# WORK REQUIRED:
Extract the whole listing as it stands. Do not include the pictures.

--- GIVEN INFORMATION ---

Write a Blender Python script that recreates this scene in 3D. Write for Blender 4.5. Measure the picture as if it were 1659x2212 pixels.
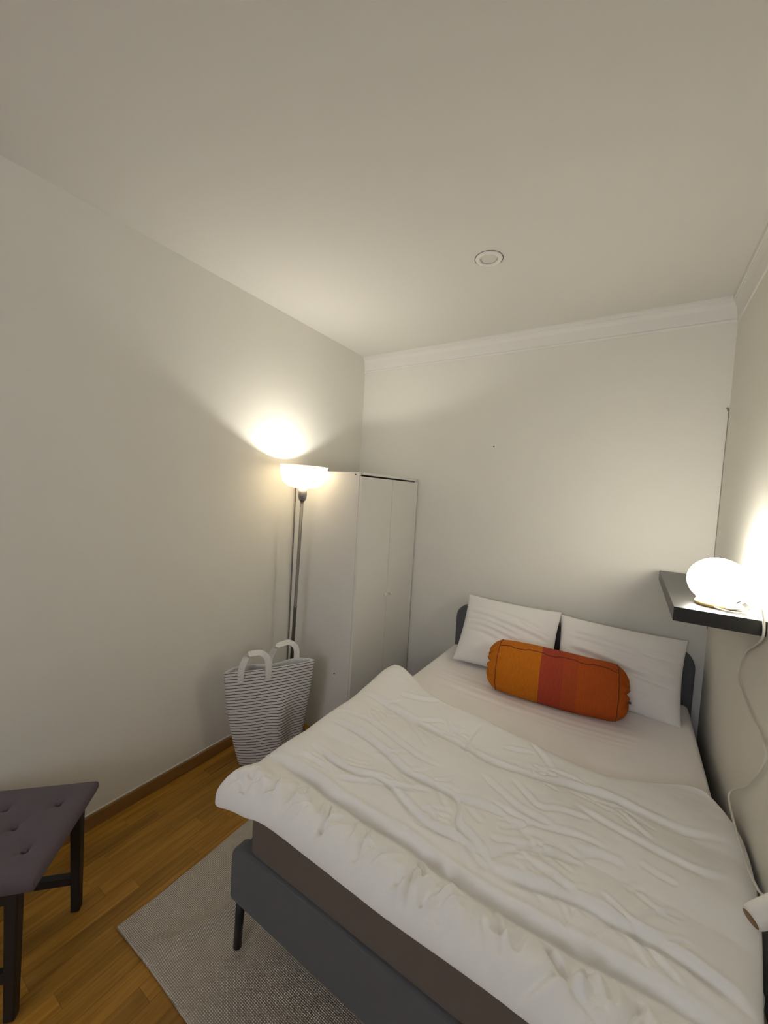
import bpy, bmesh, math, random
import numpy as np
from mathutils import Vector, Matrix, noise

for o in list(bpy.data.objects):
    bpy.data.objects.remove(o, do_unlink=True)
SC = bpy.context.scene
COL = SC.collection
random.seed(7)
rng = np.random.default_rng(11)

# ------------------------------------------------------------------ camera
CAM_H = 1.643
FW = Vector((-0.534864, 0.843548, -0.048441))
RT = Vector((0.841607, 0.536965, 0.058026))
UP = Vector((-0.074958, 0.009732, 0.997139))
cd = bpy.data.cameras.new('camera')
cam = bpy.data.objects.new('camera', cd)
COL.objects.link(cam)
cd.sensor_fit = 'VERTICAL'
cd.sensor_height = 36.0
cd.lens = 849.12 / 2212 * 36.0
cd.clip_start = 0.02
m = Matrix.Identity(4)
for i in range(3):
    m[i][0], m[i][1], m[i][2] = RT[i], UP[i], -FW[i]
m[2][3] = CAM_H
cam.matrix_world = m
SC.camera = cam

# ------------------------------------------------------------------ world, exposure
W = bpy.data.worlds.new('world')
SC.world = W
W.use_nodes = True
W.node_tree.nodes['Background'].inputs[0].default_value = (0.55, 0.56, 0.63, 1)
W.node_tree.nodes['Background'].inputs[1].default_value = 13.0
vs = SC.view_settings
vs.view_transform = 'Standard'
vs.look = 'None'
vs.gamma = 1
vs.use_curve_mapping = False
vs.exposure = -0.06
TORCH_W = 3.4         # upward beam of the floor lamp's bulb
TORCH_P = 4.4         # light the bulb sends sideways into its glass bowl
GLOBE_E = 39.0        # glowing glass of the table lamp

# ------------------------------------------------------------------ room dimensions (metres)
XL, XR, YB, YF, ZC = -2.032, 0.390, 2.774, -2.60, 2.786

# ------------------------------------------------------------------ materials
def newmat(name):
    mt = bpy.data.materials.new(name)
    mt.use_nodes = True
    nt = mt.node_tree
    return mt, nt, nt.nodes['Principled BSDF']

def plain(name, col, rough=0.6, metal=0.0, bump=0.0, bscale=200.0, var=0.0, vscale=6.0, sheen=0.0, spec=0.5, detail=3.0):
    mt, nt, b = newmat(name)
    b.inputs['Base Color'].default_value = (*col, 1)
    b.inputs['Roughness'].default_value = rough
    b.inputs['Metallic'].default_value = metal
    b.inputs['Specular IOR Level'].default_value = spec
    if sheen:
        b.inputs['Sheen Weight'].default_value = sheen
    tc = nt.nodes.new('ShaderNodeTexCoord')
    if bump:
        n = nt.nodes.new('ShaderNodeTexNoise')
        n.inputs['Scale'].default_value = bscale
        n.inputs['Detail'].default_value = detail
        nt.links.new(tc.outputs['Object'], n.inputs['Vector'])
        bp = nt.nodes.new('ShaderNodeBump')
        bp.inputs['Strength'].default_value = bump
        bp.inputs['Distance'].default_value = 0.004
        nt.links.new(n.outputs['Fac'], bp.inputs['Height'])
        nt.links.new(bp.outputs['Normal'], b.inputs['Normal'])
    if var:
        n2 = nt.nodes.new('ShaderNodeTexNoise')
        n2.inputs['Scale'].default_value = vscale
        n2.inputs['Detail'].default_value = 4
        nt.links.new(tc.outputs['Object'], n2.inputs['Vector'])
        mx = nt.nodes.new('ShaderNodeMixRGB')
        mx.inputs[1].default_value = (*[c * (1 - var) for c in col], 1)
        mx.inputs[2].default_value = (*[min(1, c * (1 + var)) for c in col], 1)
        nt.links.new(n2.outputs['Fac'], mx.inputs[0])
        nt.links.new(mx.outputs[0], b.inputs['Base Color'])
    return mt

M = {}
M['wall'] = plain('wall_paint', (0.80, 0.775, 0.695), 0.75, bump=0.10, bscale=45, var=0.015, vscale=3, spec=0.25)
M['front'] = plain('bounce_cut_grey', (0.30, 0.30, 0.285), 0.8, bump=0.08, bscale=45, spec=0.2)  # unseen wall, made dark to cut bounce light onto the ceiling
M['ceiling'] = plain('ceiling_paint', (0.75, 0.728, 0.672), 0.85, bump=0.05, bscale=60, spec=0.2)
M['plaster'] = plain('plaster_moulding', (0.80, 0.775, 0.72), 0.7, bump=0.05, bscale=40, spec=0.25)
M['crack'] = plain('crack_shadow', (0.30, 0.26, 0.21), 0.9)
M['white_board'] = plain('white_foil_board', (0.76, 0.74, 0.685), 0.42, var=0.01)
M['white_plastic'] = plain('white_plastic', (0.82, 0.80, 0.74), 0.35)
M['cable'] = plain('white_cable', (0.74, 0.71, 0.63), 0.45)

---

# CORRECT RESPONSE:
Write a Blender Python script that recreates this scene in 3D. Write for Blender 4.5. Measure the picture as if it were 1659x2212 pixels.
import bpy, bmesh, math, random
import numpy as np
from mathutils import Vector, Matrix, noise

for o in list(bpy.data.objects):
    bpy.data.objects.remove(o, do_unlink=True)
SC = bpy.context.scene
COL = SC.collection
random.seed(7)
rng = np.random.default_rng(11)

# ------------------------------------------------------------------ camera
CAM_H = 1.643
FW = Vector((-0.534864, 0.843548, -0.048441))
RT = Vector((0.841607, 0.536965, 0.058026))
UP = Vector((-0.074958, 0.009732, 0.997139))
cd = bpy.data.cameras.new('camera')
cam = bpy.data.objects.new('camera', cd)
COL.objects.link(cam)
cd.sensor_fit = 'VERTICAL'
cd.sensor_height = 36.0
cd.lens = 849.12 / 2212 * 36.0
cd.clip_start = 0.02
m = Matrix.Identity(4)
for i in range(3):
    m[i][0], m[i][1], m[i][2] = RT[i], UP[i], -FW[i]
m[2][3] = CAM_H
cam.matrix_world = m
SC.camera = cam

# ------------------------------------------------------------------ world, exposure
W = bpy.data.worlds.new('world')
SC.world = W
W.use_nodes = True
W.node_tree.nodes['Background'].inputs[0].default_value = (0.55, 0.56, 0.63, 1)
W.node_tree.nodes['Background'].inputs[1].default_value = 13.0
vs = SC.view_settings
vs.view_transform = 'Standard'
vs.look = 'None'
vs.gamma = 1
vs.use_curve_mapping = False
vs.exposure = -0.06
TORCH_W = 3.4         # upward beam of the floor lamp's bulb
TORCH_P = 4.4         # light the bulb sends sideways into its glass bowl
GLOBE_E = 39.0        # glowing glass of the table lamp

# ------------------------------------------------------------------ room dimensions (metres)
XL, XR, YB, YF, ZC = -2.032, 0.390, 2.774, -2.60, 2.786

# ------------------------------------------------------------------ materials
def newmat(name):
    mt = bpy.data.materials.new(name)
    mt.use_nodes = True
    nt = mt.node_tree
    return mt, nt, nt.nodes['Principled BSDF']

def plain(name, col, rough=0.6, metal=0.0, bump=0.0, bscale=200.0, var=0.0, vscale=6.0, sheen=0.0, spec=0.5, detail=3.0):
    mt, nt, b = newmat(name)
    b.inputs['Base Color'].default_value = (*col, 1)
    b.inputs['Roughness'].default_value = rough
    b.inputs['Metallic'].default_value = metal
    b.inputs['Specular IOR Level'].default_value = spec
    if sheen:
        b.inputs['Sheen Weight'].default_value = sheen
    tc = nt.nodes.new('ShaderNodeTexCoord')
    if bump:
        n = nt.nodes.new('ShaderNodeTexNoise')
        n.inputs['Scale'].default_value = bscale
        n.inputs['Detail'].default_value = detail
        nt.links.new(tc.outputs['Object'], n.inputs['Vector'])
        bp = nt.nodes.new('ShaderNodeBump')
        bp.inputs['Strength'].default_value = bump
        bp.inputs['Distance'].default_value = 0.004
        nt.links.new(n.outputs['Fac'], bp.inputs['Height'])
        nt.links.new(bp.outputs['Normal'], b.inputs['Normal'])
    if var:
        n2 = nt.nodes.new('ShaderNodeTexNoise')
        n2.inputs['Scale'].default_value = vscale
        n2.inputs['Detail'].default_value = 4
        nt.links.new(tc.outputs['Object'], n2.inputs['Vector'])
        mx = nt.nodes.new('ShaderNodeMixRGB')
        mx.inputs[1].default_value = (*[c * (1 - var) for c in col], 1)
        mx.inputs[2].default_value = (*[min(1, c * (1 + var)) for c in col], 1)
        nt.links.new(n2.outputs['Fac'], mx.inputs[0])
        nt.links.new(mx.outputs[0], b.inputs['Base Color'])
    return mt

M = {}
M['wall'] = plain('wall_paint', (0.80, 0.775, 0.695), 0.75, bump=0.10, bscale=45, var=0.015, vscale=3, spec=0.25)
M['front'] = plain('bounce_cut_grey', (0.30, 0.30, 0.285), 0.8, bump=0.08, bscale=45, spec=0.2)  # unseen wall, made dark to cut bounce light onto the ceiling
M['ceiling'] = plain('ceiling_paint', (0.75, 0.728, 0.672), 0.85, bump=0.05, bscale=60, spec=0.2)
M['plaster'] = plain('plaster_moulding', (0.80, 0.775, 0.72), 0.7, bump=0.05, bscale=40, spec=0.25)
M['crack'] = plain('crack_shadow', (0.30, 0.26, 0.21), 0.9)
M['white_board'] = plain('white_foil_board', (0.76, 0.74, 0.685), 0.42, var=0.01)
M['white_plastic'] = plain('white_plastic', (0.82, 0.80, 0.74), 0.35)
M['cable'] = plain('white_cable', (0.74, 0.71, 0.63), 0.45)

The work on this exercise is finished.